2026-03-23 パシフィック・ノースウェスト国立研究所(PNNL)

BEM-AI, a new agentic AI tool from PNNL, can help speed up the process of modeling energy consumption in commercial buildings.(Illustration by Cortland Johnson | Pacific Northwest National Laboratory)
<関連情報>
- https://www.pnnl.gov/news-media/new-ai-bot-offers-speedy-revenue-saving-building-energy-modeling
- https://www.sciencedirect.com/science/article/abs/pii/S0378778825014422
建物のエネルギーモデリングのための動的マルチエージェントネットワークの開発:拡張性と自律性を備えたエネルギーモデリングに向けたケーススタディ Development of a dynamic multi-agent network for building energy modeling: A case study towards scalable and autonomous energy modeling
Weili Xu, Hanlong Wan, Supriya Goel, Chrissi A. Antonopoulos
Energy and Buildings Available online: 19 November 2025
DOI:https://doi.org/10.1016/j.enbuild.2025.116712
Highlights
- Introduces BEM-AI: a scalable, modular framework for Building Energy Modeling (BEM) workflow.
- Leverages A2A & MCP protocols for interoperable AI collaboration in BEM tools.
- Robust automation of modeling tasks validated through case studies and reliability tests.
- Highlights BEM-AI’s adaptability and extensibility for future AI-driven BEM workflows.
Abstract
Building Energy Modeling (BEM) has progressed from simple thermal load calculations to a sophisticated tool for optimizing energy performance, improving occupant comfort, and supporting renewable energy integration.
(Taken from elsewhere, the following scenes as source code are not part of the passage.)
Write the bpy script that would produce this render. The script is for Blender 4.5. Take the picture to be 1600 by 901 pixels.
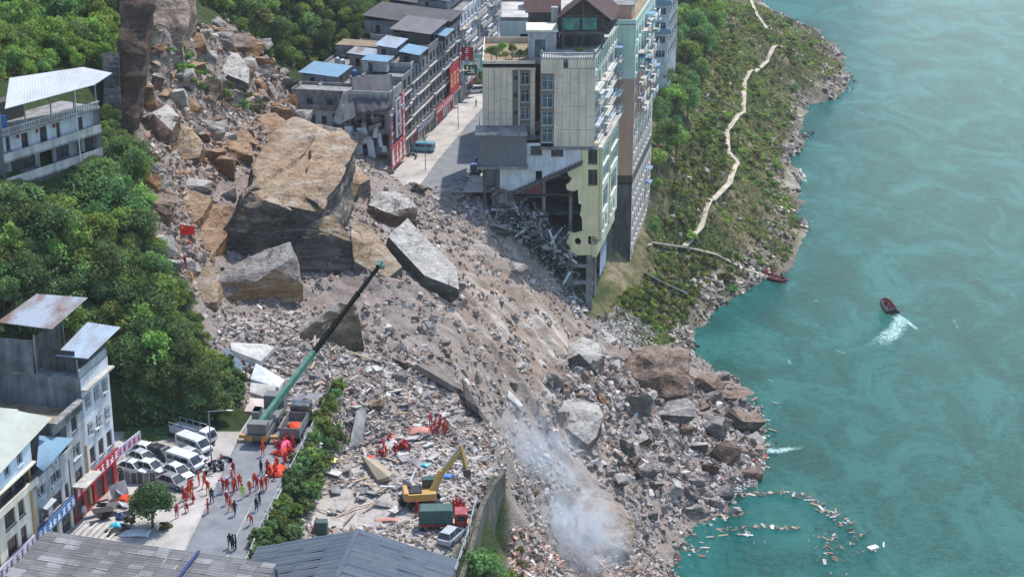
import bpy, bmesh, math, random
import numpy as np
from mathutils import Vector, Matrix, noise as mnoise
R = math.radians
random.seed(7); rng = np.random.default_rng(11)
for o in list(bpy.data.objects): bpy.data.objects.remove(o)
SC = bpy.context.scene
COL = SC.collection
# ------------------------------------------------------------------ camera, light, exposure
PITCH = R(20.0); CAM_Z = 91.0; FPX = 2726.0
cam_d = bpy.data.cameras.new('camera'); cam = bpy.data.objects.new('camera', cam_d); COL.objects.link(cam)
cam.location = (0, 0, CAM_Z); cam.rotation_euler = (R(90) - PITCH, 0, 0)
cam_d.sensor_width = 36.0; cam_d.lens = 36.0 * FPX / 1600.0
cam_d.clip_start = 1.0; cam_d.clip_end = 9000.0
SC.camera = cam
W = bpy.data.worlds.new("World"); SC.world = W; W.use_nodes = True
SUN_EL, SUN_AZ = R(60), R(34)          # azimuth measured from +Y towards +X
nt = W.node_tree; nt.nodes.clear()
sky = nt.nodes.new('ShaderNodeTexSky'); sky.sky_type = 'NISHITA'; sky.sun_disc = False
sky.sun_elevation = SUN_EL; sky.sun_rotation = SUN_AZ; sky.dust_density = 0.6; sky.air_density = 1.0; sky.ozone_density = 2.6
bg = nt.nodes.new('ShaderNodeBackground'); bg.inputs[1].default_value = 0.15
wo = nt.nodes.new('ShaderNodeOutputWorld')
nt.links.new(sky.outputs[0], bg.inputs[0]); nt.links.new(bg.outputs[0], wo.inputs[0])
sl = bpy.data.lights.new('sun', 'SUN'); sl.energy = 2.5; sl.angle = R(1.0); sl.color = (1.0, 0.955, 0.9)
sun = bpy.data.objects.new('sun', sl); COL.objects.link(sun)
sdir = Vector((math.sin(SUN_AZ) * math.cos(SUN_EL), math.cos(SUN_AZ) * math.cos(SUN_EL), math.sin(SUN_EL)))
sun.rotation_euler = sdir.to_track_quat('Z', 'Y').to_euler(); sun.location = (0, 150, 200)
SC.view_settings.view_transform = 'Standard'; SC.view_settings.look = 'None'
SC.view_settings.exposure = 1.0; SC.view_settings.gamma = 1.0
SC.cycles.max_bounces = 5; SC.cycles.diffuse_bounces = 2; SC.cycles.glossy_bounces = 2
SC.cycles.transparent_max_bounces = 8; SC.cycles.transmission_bounces = 2; SC.cycles.volume_bounces = 1
SC.cycles.use_denoising = True; SC.cycles.caustics_reflective = False; SC.cycles.caustics_refractive = False
SC.cycles.volume_step_rate = 2.0; SC.cycles.volume_max_steps = 128

# ------------------------------------------------------------------ survey helpers: photo measurements -> world metres
CP, SP = math.cos(PITCH), math.sin(PITCH)
def at_z(px, py, z):
    a = (px - 800) / FPX; v = (450.5 - py) / FPX
    dz = v * CP - SP; dy = CP + v * SP
    t = (z - CAM_Z) / dz
    return Vector((a * t, dy * t, z))
def at_d(px, py, d):
    a = (px - 800) / FPX; v = (450.5 - py) / FPX
    return Vector((a * d, (CP + v * SP) * d, CAM_Z + (v * CP - SP) * d))
def at_y(px, py, Y):
    v = (450.5 - py) / FPX
    return at_d(px, py, Y / (CP + v * SP))
def depth(p): return p[1] * CP + (CAM_Z - p[2]) * SP
def proj(X, Y, Z):
    d = Y * CP + (CAM_Z - Z) * SP; v = Y * SP - (CAM_Z - Z) * CP
    return 800 + FPX * X / d, 450.5 - FPX * v / d
def lin(c):
    c = c / 255.0
    return c / 12.92 if c <= 0.04045 else ((c + 0.055) / 1.055) ** 2.4
def rgb(r, g, b): return (lin(r), lin(g), lin(b), 1.0)

# ------------------------------------------------------------------ numpy noise
def _hash(ix, iy, s):
    h = (ix.astype(np.int64) * 374761393 + iy.astype(np.int64) * 668265263 + s * 974634777) & 0x7fffffff
    h = ((h ^ (h >> 13)) * 1274126177) & 0x7fffffff
    return ((h ^ (h >> 16)) & 0xffff) / 65535.0
def vnoise(x, y, s=0):
    ix, iy = np.floor(x), np.floor(y); fx, fy = x - ix, y - iy
    fx = fx * fx * (3 - 2 * fx); fy = fy * fy * (3 - 2 * fy)
    a, b, c, d = _hash(ix, iy, s), _hash(ix + 1, iy, s), _hash(ix, iy + 1, s), _hash(ix + 1, iy + 1, s)
    return (a + (b - a) * fx) * (1 - fy) + (c + (d - c) * fx) * fy
def fbm(x, y, s=0, oct=4):
    r = 0; a = 0.5
    for k in range(oct):
        r = r + a * (vnoise(x, y, s + k * 17) - 0.5); x, y, a = x * 2.03, y * 2.03, a * 0.5
    return r
def inpoly(X, Y, poly):
    ins = np.zeros(X.shape, bool); n = len(poly)
    for i in range(n):
        x0, y0 = poly[i][0], poly[i][1]; x1, y1 = poly[(i + 1) % n][0], poly[(i + 1) % n][1]
        c = (y0 > Y) != (y1 > Y)
        ins ^= c & (X < (x1 - x0) * (Y - y0) / ((y1 - y0) if y1 != y0 else 1e-9) + x0)
    return ins

# ------------------------------------------------------------------ object helpers
def tag(o, label=None, cat=None, group=None, kind=None):
    if label: o['label'] = label
    if cat:
        o['category'] = cat; o['kind'] = 'thing'
    if group: o['group'] = group
    if kind: o['kind'] = kind
    return o
def empty(name, loc=(0, 0, 0), rz=0.0, label=None, cat=None, group=None, parent=None):
    o = bpy.data.objects.new(name, None); COL.objects.link(o)
    o.location = loc; o.rotation_euler = (0, 0, rz); o.empty_display_size = 0.5
    if parent: o.parent = parent
    return tag(o, label, cat, group)
def link(name, me, parent=None, loc=None, rot=None):
    o = bpy.data.objects.new(name, me); COL.objects.link(o)
    if parent: o.parent = parent
    if loc is not None: o.location = loc
    if rot is not None: o.rotation_euler = rot
    return o
def copy_tree(o, parent=None):
    c = o.copy(); COL.objects.link(c)
    if parent: c.parent = parent
    for ch in list(o.children): copy_tree(ch, c)
    return c
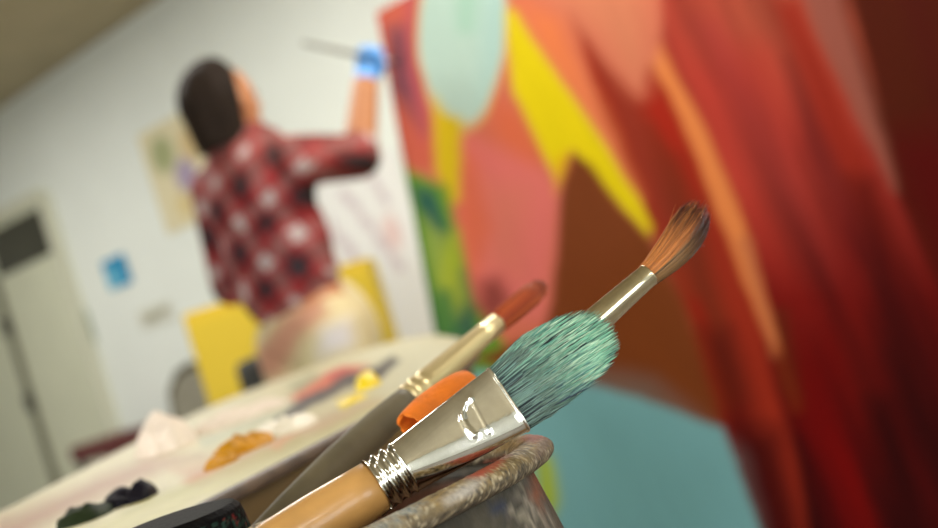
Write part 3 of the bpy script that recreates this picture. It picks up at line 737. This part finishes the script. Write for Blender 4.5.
# ---- blurred rust-tipped brush
Tp = P(544, 284, .86); F1 = P(497, 323, .83); F0 = P(407, 400, .765); HE = P(255, 540, .665)
b3 = empty('paintbrush', F0, 'rust-red tipped paintbrush with pale ferrule and dark grey handle behind the flat brush', 'paintbrush')
M_f3 = mat('dull_cream_ferrule', (232,212,160), .32, .75)
k3 = .8/F; path = []; rad = []
for t, r in ((0, 13.4), (.02, 14.6), (.06, 15), (.08, 13.2), (.10, 14.8), (.14, 15), (.16, 13.2), (.18, 14.6), (.23, 14.4), (.5, 13.4), (.8, 12.2), (1, 11.6)):
    path.append(F0.lerp(F1, t)); rad.append(r*k3*.95)
v, f = tube(path, rad, 32); mesh_obj('ferrule', v, f, M_f3, b3)
A4, W4, N4 = frame(Tp-F1)
def hair3(i):
    a = random.uniform(0, 2*PI); rr = random.choice((1, 1, random.random())); te = random.uniform(.88, 1.02); pts_ = []
    L_ = (Tp-F1).length; col_ = linA(random.choice(((190,82,34),(168,66,28),(204,98,46),(140,52,24))))
    for k in range(5):
        t = k/4*te; R = interp(t, [0, .3, .7, .9, 1.02], [11.2, 13.0, 13.2, 10.5, 4])*k3*rr*.95
        pts_.append(F1+A4*L_*t+W4*math.cos(a)*R+N4*math.sin(a)*R)
    return pts_, .0004, [col_]*5
hairs('bristles', hair3, 700, M_bris, b3)
rings = []
for t, R in ((0, 10.5), (.3, 12), (.7, 12.2), (.88, 9), (.97, 3)): rings.append(ring_at(F1+(Tp-F1)*t, A4, W4, N4, R*k3*.95, 24))
v, f = loft(rings); mesh_obj('bristle_core', v, f, M_bris, b3, True, np.tile(linA((168,66,28)), (len(v), 1)))
M_h3 = mat('grey_stained_handle', (92,82,58), .6, noise=.3, nscale=30)
path = [F0.lerp(HE, t) for t in (-.01, .05, .2, .5, .8, 1)]
end = HE + (HE-F0).normalized()*.05; path.append(end)
v, f = tube(path, [.0078, .0085, .0098, .0100, .0085, .0065, .004], 28); mesh_obj('handle', v, f, M_h3, b3)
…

Despite this evolution, its broader adoption in practice remains constrained by the significant expertise, cost, and time required to develop reliable models. Recent advances in artificial intelligence (AI) present new opportunities to automate and streamline BEM workflows. This paper introduces AI-enabled building energy modeling (BEM-AI), a dynamic multi-agent framework that leverages structured agent coordination to address the limitations of traditional BEM approaches. Built on two foundational communication protocols, Agent-to-Agent (A2A) and Model Context Protocol (MCP), BEM-AI enables scalable, modular, and interoperable collaboration between specialized agents, tools, and external data resources. Unlike static multi-agent systems or monolithic fine-tuned models, BEM-AI dynamically decomposes modeling tasks into smaller, domain-specific components, allowing workflows to emerge adaptively rather than being pre-defined. Through the test cases, BEM-AI demonstrated the capacity to autonomously decompose user queries, yielding nearly 50% reductions in token consumption and execution time through context engineering with small language models. The test scenarios also reproduced typical energy performance outcomes such as a 0.8% reduction in energy use intensity (42.25 vs. 41.85 kBtu/ft2) from a 10% window-to-wall ratio decrease and a 2.3% reduction in whole-building electricity use (including an 8.5% reduction in interior lighting) from adding daylighting controls, illustrating the framework’s ability to leverage BEM software to automatically generate and evaluate standard modeling procedures. These results highlight BEM-AI’s efficiency in model orchestration and its potential to streamline the exploration of energy-saving strategies without relying on custom scripts or manual configuration.